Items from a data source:
====
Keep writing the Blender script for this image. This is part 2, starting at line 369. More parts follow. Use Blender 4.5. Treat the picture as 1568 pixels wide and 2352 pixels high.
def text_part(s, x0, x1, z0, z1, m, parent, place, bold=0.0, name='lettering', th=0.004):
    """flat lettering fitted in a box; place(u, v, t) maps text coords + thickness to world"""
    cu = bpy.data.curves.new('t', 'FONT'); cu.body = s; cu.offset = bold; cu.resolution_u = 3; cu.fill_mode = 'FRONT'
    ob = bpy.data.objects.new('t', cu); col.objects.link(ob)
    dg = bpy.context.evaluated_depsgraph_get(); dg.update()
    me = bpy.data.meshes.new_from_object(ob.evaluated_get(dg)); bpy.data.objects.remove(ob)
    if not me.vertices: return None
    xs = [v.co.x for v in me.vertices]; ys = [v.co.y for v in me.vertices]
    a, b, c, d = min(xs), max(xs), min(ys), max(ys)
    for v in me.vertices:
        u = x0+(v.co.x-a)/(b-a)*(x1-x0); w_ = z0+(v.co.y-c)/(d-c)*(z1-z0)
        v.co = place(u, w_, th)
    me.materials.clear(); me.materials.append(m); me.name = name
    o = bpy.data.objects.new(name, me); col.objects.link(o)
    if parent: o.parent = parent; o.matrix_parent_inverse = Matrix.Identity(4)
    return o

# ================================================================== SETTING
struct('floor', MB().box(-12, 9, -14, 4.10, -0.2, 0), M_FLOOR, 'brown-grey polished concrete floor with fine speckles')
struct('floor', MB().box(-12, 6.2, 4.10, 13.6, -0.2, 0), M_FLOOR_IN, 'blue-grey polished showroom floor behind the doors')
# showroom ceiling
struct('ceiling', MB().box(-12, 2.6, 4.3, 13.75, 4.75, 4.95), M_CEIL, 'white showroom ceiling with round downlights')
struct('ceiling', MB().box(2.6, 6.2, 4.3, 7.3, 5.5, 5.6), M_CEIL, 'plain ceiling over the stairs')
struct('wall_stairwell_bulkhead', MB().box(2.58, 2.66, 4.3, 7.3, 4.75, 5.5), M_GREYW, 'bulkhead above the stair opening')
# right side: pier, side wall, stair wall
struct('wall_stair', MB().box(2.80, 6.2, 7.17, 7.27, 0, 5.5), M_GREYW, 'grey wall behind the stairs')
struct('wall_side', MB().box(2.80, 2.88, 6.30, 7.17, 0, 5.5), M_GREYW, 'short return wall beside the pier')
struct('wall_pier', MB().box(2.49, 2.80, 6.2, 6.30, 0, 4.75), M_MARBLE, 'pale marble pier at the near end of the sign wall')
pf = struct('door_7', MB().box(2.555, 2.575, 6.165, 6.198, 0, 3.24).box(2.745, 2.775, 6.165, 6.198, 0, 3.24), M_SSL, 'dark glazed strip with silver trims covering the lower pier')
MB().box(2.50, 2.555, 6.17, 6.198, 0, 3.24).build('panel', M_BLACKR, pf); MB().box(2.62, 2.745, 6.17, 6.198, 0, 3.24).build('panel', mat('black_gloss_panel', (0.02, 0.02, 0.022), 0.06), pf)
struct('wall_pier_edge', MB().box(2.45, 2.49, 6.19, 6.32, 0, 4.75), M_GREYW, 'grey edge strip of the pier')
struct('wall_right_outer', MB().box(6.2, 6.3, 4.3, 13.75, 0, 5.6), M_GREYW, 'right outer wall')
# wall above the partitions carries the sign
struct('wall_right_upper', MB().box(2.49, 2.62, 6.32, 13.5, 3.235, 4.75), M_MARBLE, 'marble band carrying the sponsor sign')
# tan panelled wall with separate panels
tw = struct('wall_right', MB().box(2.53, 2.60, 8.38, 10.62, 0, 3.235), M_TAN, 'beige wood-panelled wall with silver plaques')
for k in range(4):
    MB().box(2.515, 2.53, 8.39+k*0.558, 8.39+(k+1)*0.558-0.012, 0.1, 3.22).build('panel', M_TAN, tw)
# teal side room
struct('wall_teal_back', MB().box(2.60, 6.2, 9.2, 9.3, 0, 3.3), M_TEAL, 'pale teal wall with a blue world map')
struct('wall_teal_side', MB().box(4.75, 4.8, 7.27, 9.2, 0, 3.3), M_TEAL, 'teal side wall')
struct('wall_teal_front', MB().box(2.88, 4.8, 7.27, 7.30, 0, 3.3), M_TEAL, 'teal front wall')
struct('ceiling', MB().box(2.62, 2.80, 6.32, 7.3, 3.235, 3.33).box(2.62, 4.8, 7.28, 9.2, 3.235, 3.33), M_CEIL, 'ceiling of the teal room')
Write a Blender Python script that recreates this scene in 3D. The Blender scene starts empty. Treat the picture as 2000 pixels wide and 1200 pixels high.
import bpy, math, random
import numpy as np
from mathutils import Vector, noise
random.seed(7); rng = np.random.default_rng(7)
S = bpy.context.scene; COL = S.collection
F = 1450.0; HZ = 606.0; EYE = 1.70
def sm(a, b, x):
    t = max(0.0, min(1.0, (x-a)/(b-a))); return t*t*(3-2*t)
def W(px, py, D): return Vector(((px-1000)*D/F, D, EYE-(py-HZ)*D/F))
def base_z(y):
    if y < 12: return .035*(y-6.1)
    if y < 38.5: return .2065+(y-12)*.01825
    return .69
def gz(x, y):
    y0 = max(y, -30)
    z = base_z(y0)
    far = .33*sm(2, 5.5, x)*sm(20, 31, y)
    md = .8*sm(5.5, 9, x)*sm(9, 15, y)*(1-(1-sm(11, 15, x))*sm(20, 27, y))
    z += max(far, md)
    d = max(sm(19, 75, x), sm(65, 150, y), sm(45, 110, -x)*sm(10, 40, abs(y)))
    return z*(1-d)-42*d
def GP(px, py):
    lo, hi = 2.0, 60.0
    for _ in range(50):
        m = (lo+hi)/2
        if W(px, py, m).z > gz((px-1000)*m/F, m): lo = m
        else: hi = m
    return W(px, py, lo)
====
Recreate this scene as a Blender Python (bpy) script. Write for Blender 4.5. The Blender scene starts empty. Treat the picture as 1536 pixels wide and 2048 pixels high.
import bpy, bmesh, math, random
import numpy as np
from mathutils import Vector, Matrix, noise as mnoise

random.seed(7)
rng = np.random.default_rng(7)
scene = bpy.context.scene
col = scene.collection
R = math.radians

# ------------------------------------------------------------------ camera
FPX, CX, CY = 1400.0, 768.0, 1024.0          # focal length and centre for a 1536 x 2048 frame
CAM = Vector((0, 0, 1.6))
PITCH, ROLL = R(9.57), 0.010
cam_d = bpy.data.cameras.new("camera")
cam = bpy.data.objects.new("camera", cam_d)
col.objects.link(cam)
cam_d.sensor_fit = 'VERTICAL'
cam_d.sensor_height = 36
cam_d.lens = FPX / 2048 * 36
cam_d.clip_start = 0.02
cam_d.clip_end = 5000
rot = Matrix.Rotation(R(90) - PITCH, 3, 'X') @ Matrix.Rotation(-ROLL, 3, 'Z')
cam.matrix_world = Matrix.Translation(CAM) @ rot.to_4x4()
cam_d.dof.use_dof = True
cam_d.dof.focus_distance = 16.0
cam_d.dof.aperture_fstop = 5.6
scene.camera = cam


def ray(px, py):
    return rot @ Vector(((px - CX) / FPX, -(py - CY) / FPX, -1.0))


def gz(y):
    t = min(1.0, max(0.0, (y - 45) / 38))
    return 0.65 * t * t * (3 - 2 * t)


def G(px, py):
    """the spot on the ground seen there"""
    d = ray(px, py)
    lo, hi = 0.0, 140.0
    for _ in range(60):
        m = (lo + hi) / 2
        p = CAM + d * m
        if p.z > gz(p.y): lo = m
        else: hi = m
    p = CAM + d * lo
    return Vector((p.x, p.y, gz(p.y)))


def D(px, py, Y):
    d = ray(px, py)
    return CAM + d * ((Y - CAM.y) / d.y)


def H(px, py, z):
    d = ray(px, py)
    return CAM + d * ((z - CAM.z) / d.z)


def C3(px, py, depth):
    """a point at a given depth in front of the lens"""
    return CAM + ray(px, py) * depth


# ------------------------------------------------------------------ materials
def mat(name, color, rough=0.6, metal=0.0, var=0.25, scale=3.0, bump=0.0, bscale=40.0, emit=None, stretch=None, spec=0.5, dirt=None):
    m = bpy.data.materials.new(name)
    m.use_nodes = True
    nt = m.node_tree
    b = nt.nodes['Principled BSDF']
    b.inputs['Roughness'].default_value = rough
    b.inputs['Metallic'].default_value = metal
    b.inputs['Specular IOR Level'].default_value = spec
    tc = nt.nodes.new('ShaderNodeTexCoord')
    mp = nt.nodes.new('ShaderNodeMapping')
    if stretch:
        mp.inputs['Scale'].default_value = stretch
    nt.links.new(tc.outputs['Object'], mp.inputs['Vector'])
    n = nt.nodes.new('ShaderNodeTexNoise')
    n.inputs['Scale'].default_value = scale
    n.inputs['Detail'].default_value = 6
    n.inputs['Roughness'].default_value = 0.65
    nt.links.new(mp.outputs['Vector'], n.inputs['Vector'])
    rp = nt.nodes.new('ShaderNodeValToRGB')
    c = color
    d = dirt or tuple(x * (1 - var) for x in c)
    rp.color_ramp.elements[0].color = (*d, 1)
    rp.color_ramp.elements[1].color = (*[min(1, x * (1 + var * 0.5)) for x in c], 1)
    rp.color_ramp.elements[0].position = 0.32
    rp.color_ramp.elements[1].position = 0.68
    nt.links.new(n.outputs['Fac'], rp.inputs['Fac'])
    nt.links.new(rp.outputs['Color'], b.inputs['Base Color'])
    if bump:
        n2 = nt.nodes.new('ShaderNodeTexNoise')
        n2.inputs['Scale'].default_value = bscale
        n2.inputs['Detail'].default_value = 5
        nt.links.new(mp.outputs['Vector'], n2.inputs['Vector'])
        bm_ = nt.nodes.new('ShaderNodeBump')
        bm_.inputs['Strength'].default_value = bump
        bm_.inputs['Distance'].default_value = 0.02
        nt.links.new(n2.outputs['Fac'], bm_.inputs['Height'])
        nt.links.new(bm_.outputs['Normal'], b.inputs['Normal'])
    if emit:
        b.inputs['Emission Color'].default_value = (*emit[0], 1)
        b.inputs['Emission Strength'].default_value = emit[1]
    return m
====
• WORK TO DO
Quote only the lines running from the line that holds "Write a Blender" to the line that holds "return W(px, py, lo)", both ends included.

• REPLY TO THE EXERCISE
Write a Blender Python script that recreates this scene in 3D. The Blender scene starts empty. Treat the picture as 2000 pixels wide and 1200 pixels high.
import bpy, math, random
import numpy as np
from mathutils import Vector, noise
random.seed(7); rng = np.random.default_rng(7)
S = bpy.context.scene; COL = S.collection
F = 1450.0; HZ = 606.0; EYE = 1.70
def sm(a, b, x):
    t = max(0.0, min(1.0, (x-a)/(b-a))); return t*t*(3-2*t)
def W(px, py, D): return Vector(((px-1000)*D/F, D, EYE-(py-HZ)*D/F))
def base_z(y):
    if y < 12: return .035*(y-6.1)
    if y < 38.5: return .2065+(y-12)*.01825
    return .69
def gz(x, y):
    y0 = max(y, -30)
    z = base_z(y0)
    far = .33*sm(2, 5.5, x)*sm(20, 31, y)
    md = .8*sm(5.5, 9, x)*sm(9, 15, y)*(1-(1-sm(11, 15, x))*sm(20, 27, y))
    z += max(far, md)
    d = max(sm(19, 75, x), sm(65, 150, y), sm(45, 110, -x)*sm(10, 40, abs(y)))
    return z*(1-d)-42*d
def GP(px, py):
    lo, hi = 2.0, 60.0
    for _ in range(50):
        m = (lo+hi)/2
        if W(px, py, m).z > gz((px-1000)*m/F, m): lo = m
        else: hi = m
    return W(px, py, lo)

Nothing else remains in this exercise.